There's a parallel story of a WW2 fighter pilot and young boy in an internment camp; a heartbreaking tale of WW1 trenches that is only lacking the "make War No More" circle at the end; one of Sam Glanzman's wonderful Tales of the USS Stevens; and even some extras, like pin-ups and unpublished covers. All solid material.

The Rock story is notable for two items. Unsurprisingly, it presents epic depictions of desperate combat:

But it also contains a relative rarity in Rock stories: a glamour girl, beautifully rendered by Joe Kubert:

You can tell the movie star's military escort is gonna be a weasel by his moustache.

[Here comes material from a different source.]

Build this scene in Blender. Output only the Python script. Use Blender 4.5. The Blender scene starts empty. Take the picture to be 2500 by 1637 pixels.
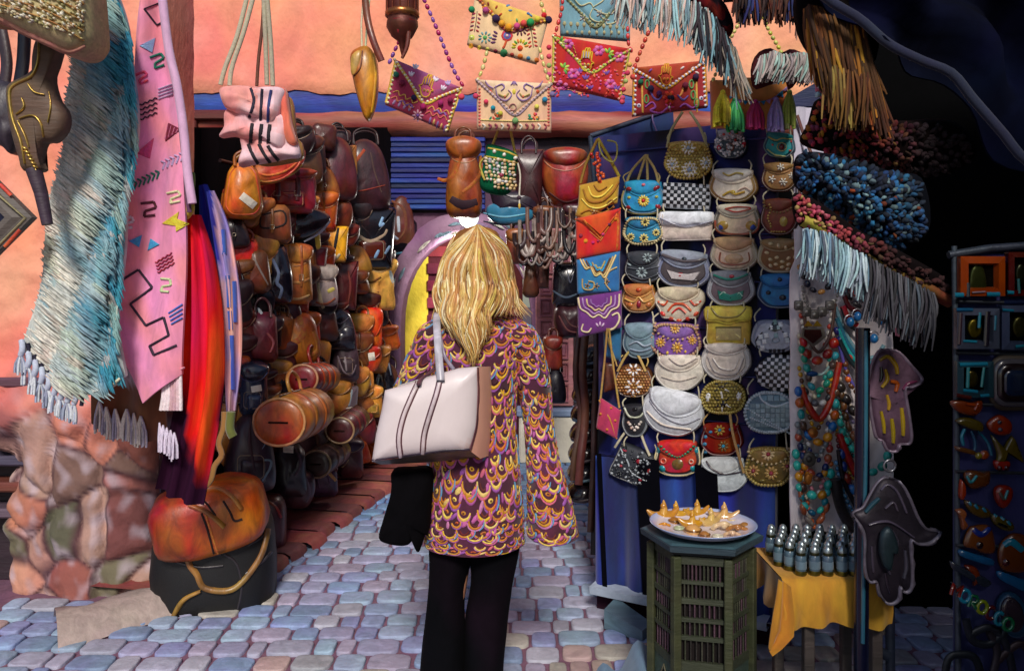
import bpy, math, random
from mathutils import Vector as V, noise as NZ
from mathutils.bvhtree import BVHTree
R = math.radians
random.seed(7)
# ---------------------------------------------------------------- camera, world, sun, exposure
F = 1944.4            # focal length in photo pixels (2500 wide, 28 mm lens)
scn = bpy.context.scene; COL = scn.collection
cd = bpy.data.cameras.new('camera'); cam = bpy.data.objects.new('camera', cd); COL.objects.link(cam)
cam.location = (0, 0, 1.5); cam.rotation_euler = (R(90), 0, 0)
cd.sensor_fit = 'HORIZONTAL'; cd.sensor_width = 36; cd.lens = 28; cd.shift_y = -118.5/2500
cd.clip_start = .05; cd.clip_end = 400
scn.camera = cam
w = bpy.data.worlds.new('World'); scn.world = w; w.use_nodes = True
nt = w.node_tree; bg = nt.nodes['Background']
sky = nt.nodes.new('ShaderNodeTexSky'); sky.sky_type = 'NISHITA'; sky.sun_disc = False
SUN_EL, SUN_AZ = 38, 2          # elevation; azimuth of the sun seen from behind the camera (negative: to the left)
sky.sun_elevation = R(SUN_EL); sky.sun_rotation = R(180-SUN_AZ)
nt.links.new(sky.outputs[0], bg.inputs[0]); bg.inputs[1].default_value = .075
sd = bpy.data.lights.new('sun', 'SUN'); sun = bpy.data.objects.new('sun', sd); COL.objects.link(sun)
sd.energy = 2.75; sd.angle = R(12); sd.color = (1, .93, .84)
sv = V((math.sin(R(SUN_AZ))*math.cos(R(SUN_EL)), -math.cos(R(SUN_AZ))*math.cos(R(SUN_EL)), math.sin(R(SUN_EL))))
sun.rotation_euler = sv.to_track_quat('Z', 'Y').to_euler(); sun.location = sv*20
scn.view_settings.view_transform = 'Standard'; scn.view_settings.look = 'None'
scn.view_settings.exposure = .25; scn.view_settings.gamma = 1
try: scn.cycles.max_bounces = 6
except Exception: pass

# ---------------------------------------------------------------- helpers
CACHE = {}
def H(s):
    if not isinstance(s, str): return s
    if s in CACHE: return CACHE[s]
    c = []
    for i in (0, 2, 4):
        x = int(s[i:i+2], 16)/255
        c.append(x/12.92 if x < .04045 else ((x+.055)/1.055)**2.4)
    CACHE[s] = tuple(c); return CACHE[s]
def mixc(a, b, t):
    a, b = H(a), H(b); return tuple(a[i]*(1-t)+b[i]*t for i in range(3))
def mul(a, k): a = H(a); return tuple(min(.9, x*k) for x in a)
def ray(u, v): return V(((u-1250)/F, 1, -(v-700)/F))
CAM = V((0, 0, 1.5))
def at(u, v, Y): return CAM + ray(u, v)*Y
def lerp(a, b, t): return a+(b-a)*t
def rnd(a, b): return random.uniform(a, b)
class Pl:                                        # a vertical plane in the place; pt finds the spot on it seen at (u, v)
    def __init__(s, p, n): s.p = V(p); s.n = V(n).normalized()
    def pt(s, u, v, h=0):
        d = ray(u, v); t = (s.p-CAM).dot(s.n)/d.dot(s.n)
        return CAM + d*t + s.n*h
    def off(s, h): return Pl(s.p+s.n*h, s.n)
def FP(Y): return Pl((0, Y, 0), (0, -1, 0))
BP = Pl((.41, 3.72, 0), (-.42, -.72, 0))          # the blue display board
LP = Pl((-1.7, 3.6, 0), (3.3, -.7, 0))            # the leather shop's wall
def LB(u, v, out=.08, n=(.42, -.9, 0)):          # a bag's own plane, standing out from that wall
    p = LP.pt(u, v, out); return Pl(p, n)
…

Of course, the movie star's presence on the front lines screws things up, and Rock has to take action to save her life and that of his men, all of which leads to Rock infiltrating a German incursion in a scene that's about as gruesome as it gets:

Cold. Just... cold.

There's also a Gunner & Sarge story (with Pooch!) by Tim Truman that really isn't a Gunner & Sarge story. It begins in the "mid-1800's" with this scene of scalphunters and the U.S. Army:

And those appear to be historical avatars of our heroes watching from the sidelines.

The story then switches to WW2. Gunner and Sarge skirmish with a Japanese soldier held out on a small Pacific island six weeks after the allies have taken it. Their battle ends inconclusively and the marines find themselves lost. A couple of friendly natives lead them back to their base, as it seems they have business there as well...

Like I said, great story telling. If you see this comic in bargain bin, snap it up. It's worth it, even at cover price.